Next Thursday’s lunch-hour production at the Philip Sherlock Centre for the Creative Arts (PSCCA), Mona, will be in honour of the late cultural icon Louise ‘Miss Lou’ Bennett-Coverley. Dubbed ‘Miss Lou: Distingwish Jamiekan – Celebratin’ A Legacy’, the music, dance and drama show will commemorate Miss Lou’s 100th birthday.

The director, popular actor Desmond Dennis, has called on the University Chorale, the University Dramatic Arts Society, Nexus, the University Dance Society, and his own theatre group, Arts Core, to perform.

“The show is being staged during the lunch hour to attract [primarily] the university’s students,” head of the PSCCA, Michael Holgate, told The Gleaner. He said that much of the material to be used by the groups will be selected from Miss Lou’s published prose and poetry.


That production is only one of many that Holgate and his team have planned for the centre during the current academic year. The team includes administrator Deby-Ann Stern, Technical Manager Nadia Roxburgh, and admin/production assistants Thadesia Clarke and Rosini Robinson.

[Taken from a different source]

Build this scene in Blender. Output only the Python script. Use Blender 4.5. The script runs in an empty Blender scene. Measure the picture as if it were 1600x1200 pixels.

Another big event, set for October 11-13, is the inaugural staging of the annual Philip Sherlock Centre Heritage Month Celebration. This year, it will take the form of a theatre festival showcasing young theatre directors and writers in honour of Dr Brian Heap’s contributions to theatre at the centre.

Among other things, Dr Heap, the recently retired head of the PSCCA, kept the Tallawah Tertiary Drama Competition going for decades, and out of it has come many performing arts groups and directors. Some of those directors will be taking part in the theatre festival, which will comprise three nights of half-hour shows coordinated by Rayon McLean, a director whose group, Quilt Performing Arts Company, is itself a Tallawah offspring.

This year’s Tallawah will be held from November 6-10. Prior to that, from October 25-27, the University Singers will stage their mini season.

A new event begun in 2018, the 70th anniversary year for the university and the 50th for the PSCCA, was the Research Theatre Series, which featured productions by four performing groups under the title Ancestry. The shows highlighted research being carried out by the participating groups around issues of blackness and identity.

The series will continue in 2020 with a new twist. “It has always been a concern of mine that so much valuable research takes place at The UWI and not much of it gets out into the society,” Holgate told me. He’s doing something about it.

“I’ll be creating productions in different formats – one-woman or two-person shows et cetera – around university lecturers/researchers, doing whatever needs to be done to communicate the research material. Even our university students often don’t have access to it, and I’ve made it a personal goal to get the stuff out there in a way that’s interesting and accessible to the ordinary person.”


Holgate will direct the productions, which he sees involving singers, dancers and actors in a live theatre experience with original music. He has gotten affirmative responses for the project from various researchers, including Drs Rupert Lewis, Maureen Warner-Lewis, Clinton Hutton and Karen Carpenter, and is now busy designing the appropriate formats to reflect the varied material coming from the researchers.

Looking further into the future, Holgate said, “Over the next few years, I am looking forward to a refinement of the centre’s mandate and communication of that mandate. I am hoping this will help all our partners and stakeholders to feel more invested and better identify ways they can both support the centre and partake in the activities.

“We will continue to strengthen and develop the centre along four main tracks: production, training, research and publication, and service.”

Productions involve theatre, dance and music concerts and festivals such as Tallawah, Jamaica Dance Umbrella and Kuumba Marketplace.

Training takes place in technical theatre, dance, drama, music, visual arts (with the camera club), and arts management through annual seasons;

Holgate said that the productions of the University Players are usually heavily researched, and plans are afoot to revive the Arts Review and the magazines. Service to The UWI and the community at large by the 10 PSCCA clubs and societies, as well as the activities of staff and students continues, Holgate said.

The PSCCA’s 10 creative arts clubs and societies use the facility for rehearsals, exhibitions, performances and meetings. Members come from all the university’s faculties and include both commuting and residential students.